Thursday, September 4, 2014

Knowing oneself and knowing one's limits

So, it took me a few days to get my head "right" so I could make a decision and then update this blog.

Monday I had the chance to go out to DirtRunner for a "training day" on the course where my Chicago Spartan will be at the end of the month.  The training course is a portion of the Super Course.  It was my "reality check" and I needed it.

I am 100x stronger than I was 18 months ago when I started this.  I know this in my heart and head.  HOWEVER, that course is BRUTAL.  Tons of deep ravines you must traverse, tons of obstacles that require upper body strength.
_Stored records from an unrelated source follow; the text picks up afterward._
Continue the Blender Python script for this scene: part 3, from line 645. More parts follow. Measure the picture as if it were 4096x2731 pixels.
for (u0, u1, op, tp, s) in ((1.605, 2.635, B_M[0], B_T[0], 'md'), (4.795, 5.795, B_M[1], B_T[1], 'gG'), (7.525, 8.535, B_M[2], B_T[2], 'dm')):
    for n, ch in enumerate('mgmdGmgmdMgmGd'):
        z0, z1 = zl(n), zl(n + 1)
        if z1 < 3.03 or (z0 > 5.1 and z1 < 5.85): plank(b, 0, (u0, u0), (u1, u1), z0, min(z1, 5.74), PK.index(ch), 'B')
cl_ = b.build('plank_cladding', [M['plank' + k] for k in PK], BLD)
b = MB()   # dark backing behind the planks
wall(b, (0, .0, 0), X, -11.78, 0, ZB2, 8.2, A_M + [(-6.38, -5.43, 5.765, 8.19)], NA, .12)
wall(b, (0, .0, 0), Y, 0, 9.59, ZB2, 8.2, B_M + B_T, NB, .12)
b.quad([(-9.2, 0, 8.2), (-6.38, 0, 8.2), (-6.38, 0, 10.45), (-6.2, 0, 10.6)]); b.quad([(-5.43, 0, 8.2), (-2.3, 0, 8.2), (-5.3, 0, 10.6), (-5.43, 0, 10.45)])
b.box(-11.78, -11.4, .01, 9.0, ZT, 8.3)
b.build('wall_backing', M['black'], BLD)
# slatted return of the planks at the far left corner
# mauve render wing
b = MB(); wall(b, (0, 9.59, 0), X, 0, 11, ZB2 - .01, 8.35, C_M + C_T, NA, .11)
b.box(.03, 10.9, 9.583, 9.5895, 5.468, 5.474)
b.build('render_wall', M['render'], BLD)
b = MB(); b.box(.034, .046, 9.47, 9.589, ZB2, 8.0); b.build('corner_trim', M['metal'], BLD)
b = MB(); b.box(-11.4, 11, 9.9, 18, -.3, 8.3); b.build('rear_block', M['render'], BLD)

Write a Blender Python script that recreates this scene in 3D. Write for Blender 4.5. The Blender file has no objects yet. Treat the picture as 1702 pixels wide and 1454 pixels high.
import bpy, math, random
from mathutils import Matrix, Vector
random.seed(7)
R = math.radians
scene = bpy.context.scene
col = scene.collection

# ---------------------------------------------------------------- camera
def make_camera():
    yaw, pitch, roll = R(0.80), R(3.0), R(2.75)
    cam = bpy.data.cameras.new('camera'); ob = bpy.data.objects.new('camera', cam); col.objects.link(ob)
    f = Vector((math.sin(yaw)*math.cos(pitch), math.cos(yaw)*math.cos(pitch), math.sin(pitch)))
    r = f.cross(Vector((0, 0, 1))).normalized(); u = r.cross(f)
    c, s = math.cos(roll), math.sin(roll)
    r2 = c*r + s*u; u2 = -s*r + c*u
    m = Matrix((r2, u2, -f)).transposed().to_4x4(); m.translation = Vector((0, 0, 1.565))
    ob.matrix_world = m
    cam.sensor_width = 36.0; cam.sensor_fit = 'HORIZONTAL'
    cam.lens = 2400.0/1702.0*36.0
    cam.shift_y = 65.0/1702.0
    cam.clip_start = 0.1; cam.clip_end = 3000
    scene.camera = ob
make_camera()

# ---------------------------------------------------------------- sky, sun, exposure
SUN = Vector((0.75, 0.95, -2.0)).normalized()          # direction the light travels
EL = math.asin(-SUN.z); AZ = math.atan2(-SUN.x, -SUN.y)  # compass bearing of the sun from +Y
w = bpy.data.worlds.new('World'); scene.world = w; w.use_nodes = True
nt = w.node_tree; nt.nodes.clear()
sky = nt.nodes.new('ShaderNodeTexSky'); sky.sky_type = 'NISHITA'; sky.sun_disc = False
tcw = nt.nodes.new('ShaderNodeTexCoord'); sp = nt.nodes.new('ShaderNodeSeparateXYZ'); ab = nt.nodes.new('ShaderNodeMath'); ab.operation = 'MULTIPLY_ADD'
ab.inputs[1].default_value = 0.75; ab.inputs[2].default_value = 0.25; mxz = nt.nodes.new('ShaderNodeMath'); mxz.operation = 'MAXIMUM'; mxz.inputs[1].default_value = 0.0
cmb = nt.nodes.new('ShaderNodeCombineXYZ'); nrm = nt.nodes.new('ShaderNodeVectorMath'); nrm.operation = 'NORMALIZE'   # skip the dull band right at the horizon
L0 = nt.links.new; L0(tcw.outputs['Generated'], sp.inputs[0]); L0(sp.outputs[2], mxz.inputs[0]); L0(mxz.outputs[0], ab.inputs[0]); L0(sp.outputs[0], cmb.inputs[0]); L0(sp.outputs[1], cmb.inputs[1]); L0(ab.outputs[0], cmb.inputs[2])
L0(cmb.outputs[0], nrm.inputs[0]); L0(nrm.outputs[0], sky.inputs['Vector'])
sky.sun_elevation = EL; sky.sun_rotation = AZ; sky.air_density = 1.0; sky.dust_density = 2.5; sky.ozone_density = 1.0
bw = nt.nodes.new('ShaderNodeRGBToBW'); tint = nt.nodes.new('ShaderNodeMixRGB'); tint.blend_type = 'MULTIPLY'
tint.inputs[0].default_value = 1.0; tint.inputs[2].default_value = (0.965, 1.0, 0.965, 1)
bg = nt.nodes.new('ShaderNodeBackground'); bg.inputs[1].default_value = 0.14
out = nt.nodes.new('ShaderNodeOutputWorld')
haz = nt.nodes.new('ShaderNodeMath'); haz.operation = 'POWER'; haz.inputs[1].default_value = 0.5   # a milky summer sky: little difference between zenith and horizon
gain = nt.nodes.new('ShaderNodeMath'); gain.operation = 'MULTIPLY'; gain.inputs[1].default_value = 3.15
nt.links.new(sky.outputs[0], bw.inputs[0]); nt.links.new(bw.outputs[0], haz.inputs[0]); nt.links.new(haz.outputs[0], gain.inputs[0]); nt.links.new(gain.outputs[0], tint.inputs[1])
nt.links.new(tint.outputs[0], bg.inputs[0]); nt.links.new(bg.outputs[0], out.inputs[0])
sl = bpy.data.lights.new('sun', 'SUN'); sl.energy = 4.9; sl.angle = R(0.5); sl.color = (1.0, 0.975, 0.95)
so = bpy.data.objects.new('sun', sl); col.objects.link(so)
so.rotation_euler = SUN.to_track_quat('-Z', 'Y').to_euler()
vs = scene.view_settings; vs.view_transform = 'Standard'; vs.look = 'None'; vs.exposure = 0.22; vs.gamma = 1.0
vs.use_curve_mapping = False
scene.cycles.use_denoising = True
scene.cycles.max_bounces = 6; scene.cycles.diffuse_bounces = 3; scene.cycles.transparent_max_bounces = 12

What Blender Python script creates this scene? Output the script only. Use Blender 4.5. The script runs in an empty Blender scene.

I honestly came quite near to sitting down in the middle of the course when I saw yet another ravine ahead.  It was about 4 of them back to back.  So steep you pretty much slide down on your backside and then have to climb back out.  It nearly broke me.

But I finished it.  Had to skip a few obstacles because I just couldn't pull myself over (and was not going to make the 1 guy there boost me) or because my head was not there.......  At the end, there was a Rope Swing to Cargo Net.  I knew my arms were cashed and I would not make it.  An awesome young lady who was just KILLING IT on the course told me "Oh, this is the best part- just swing out like Tarzan and drop on it.  The water is AMAZING".  So I did it.  I let go of my fear of how high it was and the fact that I had NEVER swung and out I went.  It was the most glorious drop to that water.  (And then she helped me get out of the water as it is quite a deep pit.)

Probably this is my favorite part of OCR- no matter what your level of fitness or what you look like, everyone is there cheering each other on and helping you get over that next obstacle...physically or mentally.

So.... knowing that the course was only HALF of what to expect of a Super I had some thinking to do.  I knew deep in my heart, I would never be able to finish a Super.  I have the option of dropping to a Sprint or deferring to next year completely.

It weighed heavy on me as I really, really wanted that SUPER!  But is it worth hurting myself or someone else who is trying to help me?  No, probably not.  Could I do the Sprint?  Yes, I think I can.

So........ I downgraded my race.  Dropped the Sprint.  Next year--- I WILL DO THE SUPER!